L’industrie québécoise de la construction est un vecteur économique important. En 2022, elle compte environ 27 000 employeurs et 300 000 travailleurs distribués dans les quatre secteurs suivants : institutionnel et commercial, industriel, génie civil et voirie, et finalement résidentiel.

Les conditions de travail sont prévues dans quatre conventions collectives, une pour chacun des secteurs industriels précités. Ces conventions sont le résultat d’une négociation entre cinq syndicats et quatre associations d’employeurs. La table étant ainsi mise, tout peut devenir par la suite complexe.

Le régime actuel de relations de travail dans l’industrie de la construction a pris naissance juste après le vaste chantier de construction d’Expo 1967 à Montréal. À l’époque, la syndicalisation se faisait par chantier. Des luttes syndicales acrimonieuses se produisaient entre des syndicats de la CSN et de la FTQ en vue de représenter collectivement les travailleurs, chaque centrale voulant sa plus large part du gâteau.

De ce terreau naquit, en 1968, le Bill 290 qui imposait une négociation collective sectorielle et introduisait une formule d’atelier syndical fermé. Tout travailleur de la construction devait dorénavant être syndicalisé.

La gestion de cette industrie, devenue soudainement nationalisée, fut confiée à un organisme à vocation paritaire qualifiée maintenant de Commission de la construction du Québec.

Dès lors, les employeurs devaient se référer aux agents syndicaux pour recruter leur main-d’œuvre. Ce placement syndical fut aboli par le gouvernement de Jean Charest en 2011. Il fut l’objet de vives luttes intersyndicales. À cet égard, rappelons le saccage du chantier de la Baie-James le 21 mars 1974. Un conseiller syndical de la FTQ, au volant d’un véhicule lourd, endommagea lourdement les lieux de travail en vue d’empêcher la Société de la Baie-James d’embaucher des travailleurs syndiqués à la CSN. Ce chantier nordique s’est alors retrouvé sans chauffage en hiver. Par conséquent, il a fallu évacuer d’urgence vers le sud environ 10 000 travailleurs. Les Québécois prenaient ainsi conscience que quelque chose ne tournait pas rond au royaume de la construction.

Commission Cliche

L’industrie de la construction était alors marquée par un problème qui l’a hantée tout au cours de son évolution soit, dans une certaine mesure, de la corruption patronale et de la « mafia » syndicale. Cette situation fut bien révélée par la commission Cliche en 1974 et, subséquemment, par la commission Charbonneau en 2011. Celle-ci a notamment démontré que la corruption s’étendait à l’arène politique municipale spécialement dans la région de Montréal. La commission Charbonneau s’est arrêtée à la porte d’entrée du gouvernement du Québec.

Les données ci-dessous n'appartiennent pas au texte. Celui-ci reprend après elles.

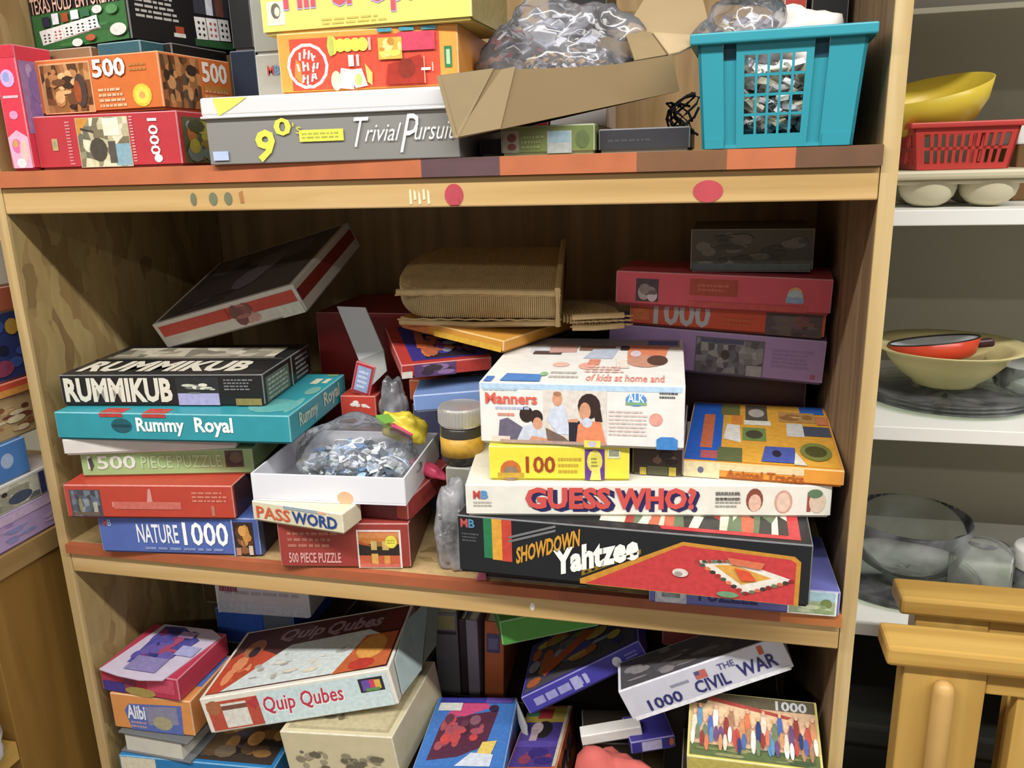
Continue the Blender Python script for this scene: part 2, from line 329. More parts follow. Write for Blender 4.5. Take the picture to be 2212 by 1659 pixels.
G=dict(
pink=[0.0553,-0.0004,1.5059,0,0,0,0.0248,0.0172,0.1247],
red1000=[0.1465,0.0101,1.5054,0,0,1.6,0.1693,0.17,0.0547],
orange500=[0.1365,0.0173,1.5611,0,0,-5.2,0.1599,0.113,0.0557],
poker=[0.0938,0.06,1.6316,0,0,-15.2,0.164,0.1414,0.2],
trivial=[0.4059,-0.0092,1.5046,0,0,1.1,0.2576,0.26,0.0625],
charades=[0.4402,0.0146,1.5685,0,0,2.9,0.1777,0.2,0.0556],
fillerup=[0.4402,0.0127,1.6241,0,0,-2.2,0.2118,0.066,0.07],
grayA=[0.4254,0.0569,1.5703,0,0,0,0.2504,0.16,0.0461],
grayB=[0.4325,0.0588,1.6171,0,0,0,0.27,0.16,0.09],
greenpz=[0.6104,0.0209,1.5044,0,0,0,0.0886,0.2,0.0264],
blackpz=[0.6983,0.0309,1.5045,0,0,0,0.0829,0.2,0.0213],
browndark=[0.5419,0.0501,1.5052,0,0,0,0.0338,0.2,0.0168],
darkred=[0.5219,0.1,1.5845,0,0,0,0.0366,0.1,0.0452],
whitebx=[0.552,0.1601,1.5686,0,0,0,0.0487,0.1,0.09],
nature=[0.1738,-0.0041,1.0665,0,0,6.7,0.1956,0.24,0.0502],
norman=[0.1492,-0.0145,1.1166,0,0,8.4,0.2002,0.24,0.0415],
green1500=[0.1569,0.0159,1.1581,0,0,12.3,0.2014,0.2,0.0313],
whitebd=[0.1444,0.0077,1.1896,0,0,15.9,0.1952,0.2,0.02],
royal=[0.1864,-0.0074,1.2097,0,0,5.2,0.279,0.178,0.033],
rummikub=[0.1625,0.0171,1.243,0,0,7.8,0.2411,0.1544,0.0376],
redlid=[0.1866,0.1402,1.2952,21.2,-15.7,-6.8,0.2272,0.1713,0.0338],
redlow=[0.3794,-0.0006,1.0665,0,0,9.6,0.1469,0.132,0.0571],
redup=[0.3819,0.0211,1.1241,0,0,-4.6,0.1383,0.1273,0.0254],
password=[0.3374,-0.0206,1.1228,-5.5,-3.0,-8.1,0.1168,0.0265,0.0262],
tray=[0.3684,-0.006,1.1494,0,0,6.7,0.1736,0.1494,0.0316],
purplegame=[0.4722,0.1094,1.2632,9.1,0,29.5,0.1053,0.1286,0.0168],
lightblue=[0.48,0.0822,1.2322,0,-4.6,25.5,0.0771,0.2,0.0206],
yellowbd=[0.4731,0.1209,1.3056,0,5.6,-21.8,0.1527,0.2,0.0127],
puzzle=[0.8049,-0.0102,1.0665,0,0,1.5,0.1846,0.073,0.0422],
yahtzee=[0.6913,-0.0388,1.0979,4.4,0,-1.5,0.3364,0.25,0.0652],
guesswho=[0.7078,-0.0087,1.1583,0,0,9.0,0.3533,0.25,0.0333],
yel100=[0.6232,-0.0123,1.1914,0,0,8.4,0.1381,0.2,0.0365],
darkpz=[0.7175,0.0157,1.1891,0,0,0,0.0508,0.15,0.0306],
manners=[0.6444,-0.0114,1.2279,0,0,2.5,0.1973,0.2449,0.0635],
tracks=[0.8218,0.0162,1.1916,0,-0.5,-2.2,0.1515,0.2134,0.0175],
purplepz=[0.7756,0.1709,1.2503,0,2.7,-16.2,0.2442,0.2,0.0508],
red1000b=[0.7847,0.1827,1.3015,0,2.3,-9.7,0.2165,0.2,0.0275],
redpink=[0.7746,0.1705,1.3296,0,1.4,-5.2,0.2329,0.2,0.0393],
darktop=[0.8053,0.1895,1.3672,0,0,-1.4,0.1309,0.12,0.0474],
bluebx=[0.1461,0.0003,0.7055,0,0,4.5,0.213,0.0617,0.07],
graybook=[0.0915,-0.0052,0.7755,0,0,-1.4,0.104,0.15,0.0327],
orangebx=[0.0896,0.0033,0.8081,0,0,1.9,0.1146,0.0705,0.0527],
pinkbx=[0.079,0.0025,0.8608,0,0,-1.6,0.1151,0.099,0.0371],
quip=[0.3007,0.0092,0.8485,-0.9,-11.6,10.5,0.2438,0.1383,0.0509],
cream=[0.3608,-0.0073,0.7873,3.7,-13.1,-1.8,0.1492,0.1441,0.0562],
backwhite=[0.1725,0.1486,0.8974,0,0,3.5,0.1391,0.15,0.0465],
backblue=[0.1257,0.1579,0.8573,0,0,1.9,0.0707,0.15,0.0219],
green=[0.6017,0.0496,0.9777,0,-5.4,23.4,0.1151,0.15,0.0324],
kidpz=[0.6433,0.0533,0.9141,-10.1,-28.9,11.4,0.1549,0.1412,0.0247],
civil=[0.7823,0.0231,0.9449,27.5,-24.8,6.1,0.1761,0.0256,0.0597],
crowd=[0.8229,-0.0183,0.8618,14.3,-1.7,-1.0,0.1326,0.0784,0.05],
dino=[0.5045,-0.0245,0.7906,-5.6,-2.5,7.1,0.105,0.1486,0.05],
orangetall=[0.5858,-0.0068,0.7752,-12.4,-6.6,4.0,0.0582,0.1629,0.06],
whitestrip=[0.6713,0.0472,0.8494,0,-6.8,20.3,0.0706,0.12,0.0151],
purplesm=[0.7061,0.0494,0.8529,0,-5.5,18.4,0.0514,0.12,0.018],
gbook=[0.4291,0.1589,0.8141,0,0,5.3,0.0305,0.15,0.0758],
lbook=[0.4659,0.1588,0.812,0,0,1.3,0.0146,0.15,0.0928],
obook=[0.485,0.1589,0.8145,0,5.0,4.1,0.0249,0.15,0.0997],
wicker=[0.5023,0.1332,1.323,14.1,1.4,7.9,0.1894,0.1604,0.0308],
wicker2=[0.6366,0.1502,1.3181,0,0,28.4,0.0688,0.15,0.0125],
redback=[0.2769,0.2004,1.253,0,-10.4,-58.2,0.9023,0.12,0.064],
jar=[0.5018,0.051,1.1823,0,0,2.6,0.0455,0.05,0.0571],
basket=[0.8112,0.0004,1.5051,0,0,-3.0,0.1305,0.18,0.0864],
redbasket=[1.0225,0.2398,1.4815,0,0,0,0.0874,0.16,0.0468])
# ---------------------------------------------------------------- top shelf
PZ='puzzle box'; GB='board game'
g=G['pink']; t=gbox('toy_box','narrow upright pink toy box against the left side panel','toy box',put(g,w=.027,d=.05,x=.0475),'d8344c',tray='b32840')
dec(t,'F','picture',[('r',0,.9,1,1,'c8283c'),('e',.5,.74,.32,.07,'c9a6d8'),('e',.45,.75,.15,.04,'8f9ad0'),('r',.15,.585,.85,.605,'f0b8c4'),('e',.5,.45,.2,.035,'e090b8'),('p','e7a9c4',(.05,.27),(.5,.33),(.97,.27),(.97,.02),(.1,.02)),('e',.4,.2,.22,.06,'e8679a'),('e',.72,.16,.2,.09,'f3b6b0'),('e',.36,.22,.12,.03,'c99a52'),('e',.5,.06,.22,.04,'f6d7da')])
dec(t,'R','picture',[('r',.05,.3,.95,.88,'9d7cae'),('k',.05,.3,.95,.88,10,3,.2,['7f6aa6','b59ac6','8a70b0'])])
def cards(u0,v0,u1,v1,rise,n,red=(1,)):
    o=[];
    for i in range(n):
        a=u0+(u1-u0)*i/n; b=a+(u1-u0)/n*.96; r=rise*i/n
        o.append(('p','eceae6',(a,v0+r),(b,v0+r+rise/n*.9),(b-.01,v1+r+rise/n*.9),(a-.01,v1+r)))
        c='b8484a' if i in red else '2b2b2e'
        for q in range(3):
            for w_ in range(2):
                uu=a+(b-a)*(.28+.4*w_); vv=v0+r+(v1-v0)*(.22+.27*q); o.append(('e',uu,vv,(b-a)*.1,(v1-v0)*.07,c))
    return o
g=G['red1000']; t=gbox('puzzle_box','red puzzle box with vertical white numerals, bottom of the top shelf stack',PZ,g,'b8303a',tray='8e2a30')
dec(t,'F','picture',[('r',.30,.03,.665,.94,'b9b28e'),('m',.305,.04,.66,.93,9,7,5,['c9c49c','8f8a6c','d7d2b4','6d6a5a','7a6f56','b8b08a']),('p','c98a2c',(.305,.6),(.40,.93),(.305,.93)),('r',.55,.05,.66,.45,'7fa6b4'),('e',.44,.35,.06,.22,'4c463c'),('r',.51,.1,.56,.5,'57524a'),('r',.49,.6,.6,.92,'e4e0c8'),('p','3c3a34',(.33,.72),(.42,.66),(.42,.69),(.33,.76))])
dec(t,'F','label',[('r',.115,.36,.155,.58,'b8a070'),('r',.125,.42,.145,.53,'8a9a70'),('l',.225,.08,.26,.9,14,3,'d98c90'),('l',.675,.1,.70,.95,16,4,'e0a0a2')],2)
txt(t,'F',(.80,.22,.865,.88),'1000','f2e6e0',.02,rot=-90); dec(t,'F','badge',[('e',.845,.16,.028,.075,'f4efe8')],3)
dec(t,'R','picture',[('r',.04,.06,.55,.9,'5c5a3a'),('k',.04,.06,.55,.9,26,8,.16,['8a7a2a','6d7b78','a59a34','4a4a30','90949a','b06a2a'])])
g=put(G['orange500'],x=.1405); t=gbox('puzzle_box','orange puzzle box with white numerals and yellow badge, on the red box',PZ,g,'d06a24',tray='a84e1a')
dec(t,'F','picture',[('r',.03,.03,.455,.93,'e0a070'),('m',.04,.05,.445,.9,12,6,7,['7a4a24','a8703c','5a381e','c48a50','94602f']),('k',.06,.08,.43,.85,22,3,.12,['d8a468','3c281a','6d4526','b87a44','e0b27a']),('e',.36,.42,.05,.3,'4a3a36'),('e',.335,.4,.03,.2,'a04a1c')])
dec(t,'F','badge',[('e',.845,.27,.075,.2,'e3bd1c'),('e',.845,.27,.055,.15,'f0d23a'),('e',.845,.27,.025,.06,'e0a050'),('l',.5,.08,.73,.45,4,2,'f0b48c'),('l',.77,.68,.93,.84,2,6,'b8782c')],2)
txt(t,'F',(.47,.60,.745,.95),'500','8a3a1c',.05,layer=3); txt(t,'F',(.475,.62,.74,.94),'500','f6f0ea',.03,layer=4)
dec(t,'R','picture',[('m',.02,.05,.53,.95,10,6,9,['6a3f20','94602f','4c301c','b87c48','5a4634']),('k',.04,.1,.5,.9,12,5,.12,['c08a54','38261c','8a5a30']),('l',.57,.15,.95,.45,3,3,'e0a070'),('r',.57,.4,.95,.5,'b87a28')])
txt(t,'R',(.56,.55,.93,.93),'500','e8e2da',.03)
g=G['poker']; t=gbox('poker_set_box','black card game box with green felt picture standing behind the orange box','game box',g,'1c1a1a',tray='141414')
dec(t,'F','picture',[('r',.02,.015,.98,.2,'2f6b34'),('k',.02,.015,.98,.17,8,3,.12,['2a5f30','397a3e']),('p','f0eeea',(.1,.04),(.72,.085),(.68,.15),(.08,.115))]+cards(.1,.045,.72,.105,.045,5)+[('r',.14,.13,.22,.18,'2a2a44'),('r',.25,.135,.32,.19,'e4e2f0'),('r',.35,.14,.42,.185,'a84a2c'),('r',.45,.145,.53,.19,'dfe2ee'),('r',.55,.15,.64,.185,'2f6a48'),('e',.72,.175,.05,.02,'d9d9d4'),('e',.86,.165,.06,.023,'4d8a50'),('e',.9,.065,.08,.03,'d8d6cf'),('e',.48,.03,.055,.02,'e6e4de'),('e',.62,.045,.05,.016,'b5583a')])
txt(t,'F',(.03,.198,.98,.285),"TEXAS HOLD 'EM POKER SET",'3a1414',.035,layer=3); txt(t,'F',(.03,.20,.98,.283),"TEXAS HOLD 'EM POKER SET",'e6b9a6',.008,layer=4)
dec(t,'R','picture',[('l',.06,.12,.48,.27,6,4,'b8b6b2'),('r',.58,.02,.97,.06,'2f5a33'),('r',.60,.19,.96,.3,'3c3c44'),('r',.72,.19,.79,.3,'d8d8e2'),('r',.82,.19,.9,.3,'7a4a3a'),('r',.40,.07,.48,.105,'a8482a'),('r',.38,.05,.49,.07,'d6d2cc')]+cards(.60,.055,.95,.17,.01,3))
# stand-ins under the poker box
gbox('game_box','flat brown box on the orange puzzle box, under the left of the card game box','game box',[.082,.052,1.6170,0,0,-6,.062,.06,.0144],'8a6a48')
gbox('game_box','flat teal box on the orange puzzle box, under the corner of the card game box',GB,[.158,.035,1.6170,0,0,-8,.058,.08,.0144],'2a5a66')
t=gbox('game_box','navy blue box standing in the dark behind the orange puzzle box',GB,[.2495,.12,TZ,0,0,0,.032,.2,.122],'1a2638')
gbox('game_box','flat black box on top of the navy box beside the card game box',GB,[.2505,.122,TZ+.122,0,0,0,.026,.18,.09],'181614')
gbox('game_box','thin black box on the orange puzzle box, under the card game box corner',GB,[.196,.062,1.6170,0,0,-6,.012,.09,.0144],'1c1a1a')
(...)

Essentiellement, le projet de loi 51 du ministre Jean Boulet entend faciliter la mobilité entre les métiers et les régions dans un contexte de pénurie de main-d’œuvre. Le projet de loi propose aussi de faciliter l’entrée des femmes, des autochtones, des handicapés, des immigrants et des minorités visibles dans l’industrie de la construction. Il crée en outre un comité provincial de relations de travail en vue de pacifier le dialogue social. Finalement, il accentue le rôle déjà omniprésent de la Commission de la construction du Québec.

L’industrie de la construction est privée. Mais elle est centralisée et contrôlée par une Commission qui compte plus de 1200 fonctionnaires. Ainsi perçue, c’est l’industrie privée probablement la plus centralisée et technocratisée du monde occidental.

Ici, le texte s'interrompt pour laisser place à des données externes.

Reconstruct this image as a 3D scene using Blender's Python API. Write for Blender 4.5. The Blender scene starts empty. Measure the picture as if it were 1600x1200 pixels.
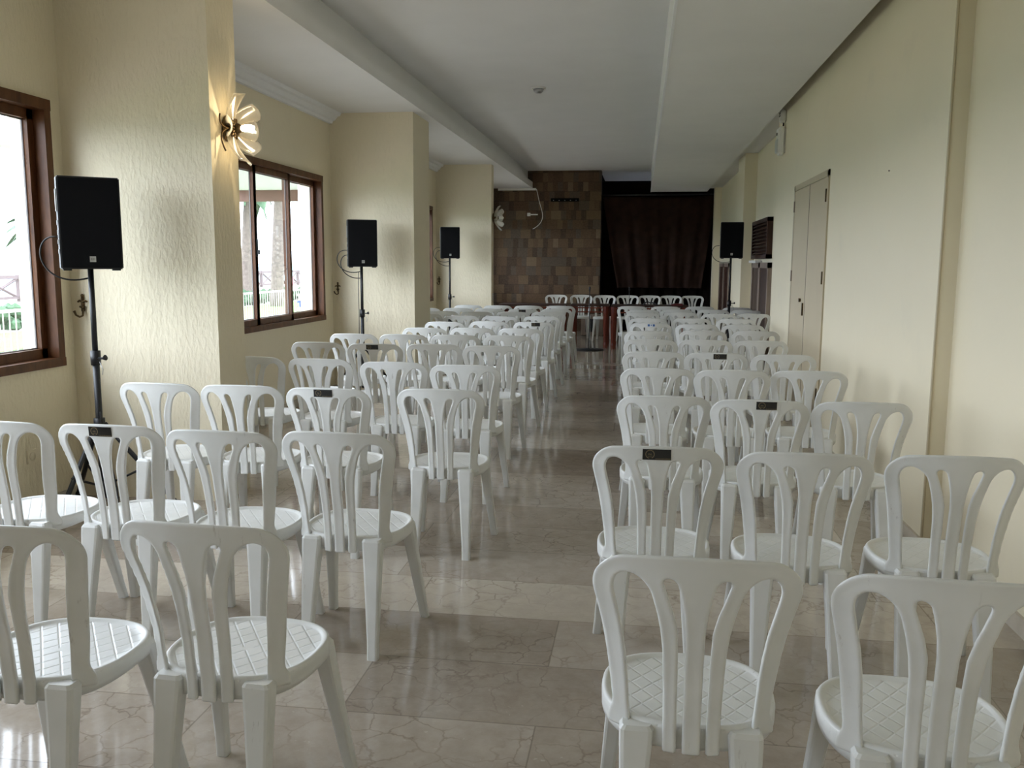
import bpy, bmesh, math, random
import numpy as np
from mathutils import Vector, Matrix

random.seed(7)
PI = math.pi
S = bpy.context.scene
COL = S.collection

# ------------------------------------------------------------------ camera
CAM_H = 1.43
RW = [[0.990, 0.144, 0.005], [-0.024, 0.133, 0.991], [0.142, -0.981, 0.135]]
def _n(v):
    return v.normalized()
F_PX = 1379.0
Yc = _n(Vector((202.0, 187.0, -F_PX)))          # the room's long axis seen by the camera
Zc = Vector((50.0, 10122.0, F_PX)); Zc = _n(Zc - Yc * Zc.dot(Yc))
Xc = Yc.cross(Zc)
rot = Matrix((Xc, Yc, Zc))                       # camera axes expressed in the room
cam_d = bpy.data.cameras.new('camera')
cam_d.sensor_width = 36.0
cam_d.lens = F_PX / 1600.0 * 36.0
cam_d.clip_end = 5000
cam = bpy.data.objects.new('camera', cam_d)
COL.objects.link(cam)
cam.matrix_world = Matrix.Translation((0, 0, CAM_H)) @ rot.to_4x4()
S.camera = cam

# ------------------------------------------------------------------ world, exposure, daylight
w = bpy.data.worlds.new('overcast_sky'); S.world = w; w.use_nodes = True
wn = w.node_tree.nodes; wl = w.node_tree.links
bg = wn['Background']
bg.inputs[0].default_value = (0.825, 0.885, 1.0, 1)
bg.inputs[1].default_value = 10.5
S.view_settings.view_transform = 'Standard'
S.view_settings.look = 'None'
S.view_settings.gamma = 1
S.view_settings.exposure = 0.14
S.view_settings.use_curve_mapping = False

def portal(name, loc, rot_e, sx, sy):
    d = bpy.data.lights.new(name, 'AREA'); d.shape = 'RECTANGLE'
    d.size = sx; d.size_y = sy
    d.cycles.is_portal = True
    o = bpy.data.objects.new(name, d); COL.objects.link(o)
    o.location = loc; o.rotation_euler = rot_e
    return o

WIN = [(-2.6, 0.3), (1.0, 4.77), (5.90, 9.17), (10.5, 14.2), (15.0, 18.7)]   # windows along the left wall; the unseen first and fourth are added for daylight
WZ0, WZ1 = 0.82, 2.34
for a, b in WIN:
    portal('window_daylight', (-3.66, (a + b) / 2, (WZ0 + WZ1) / 2), (0, -PI / 2, 0), WZ1 - WZ0, b - a)

# ------------------------------------------------------------------ node helpers
def new_mat(name):
    m = bpy.data.materials.new(name); m.use_nodes = True
    nt = m.node_tree
    b = nt.nodes['Principled BSDF']
    return m, nt, b
def N(nt, typ, **kw):
    n = nt.nodes.new(typ)
    for k, v in kw.items():
        setattr(n, k, v)
    return n
def math_n(nt, op, a, b=None, c=None):
    n = nt.nodes.new('ShaderNodeMath'); n.operation = op
    for i, v in enumerate((a, b, c)):
        if v is None: continue
        if isinstance(v, (int, float)): n.inputs[i].default_value = v
        else: nt.links.new(v, n.inputs[i])
    return n.outputs[0]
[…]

Ne faudrait-il pas décentraliser le fonctionnement de l’industrie québécoise de la construction comme c’est le cas dans la plupart des pays du monde en garantissant aux travailleurs des conditions de travail de qualité au moyen d’une négociation nationale. Le régime actuel de relations de travail dans l’industrie de la construction provient de solutions qui furent appliquées à des situations conflictuelles observables dans les années 1960. Or nous sommes à l’heure de la révolution de l’intelligence artificielle.

Certes, il faut relancer le système de relations de travail dans l’industrie de la construction vers des lendemains chantants. Ce n’est pas de la compétence des gens dont il s’agit, c’est de leur système d’insertion. Il faut donc s’inspirer des systèmes en vigueur qui fonctionnent bien dans d’autres pays sans oublier les autres provinces canadiennes. L’industrie québécoise de la construction mérite un coup de barre susceptible d’améliorer sa performance et la fierté d’y œuvrer, spécialement chez les jeunes Québécois. Enchaînée, elle doit se déchaîner. Tenant compte de l’état du malade, la thérapeutique du ministre Jean Boulet risque d’être insuffisante.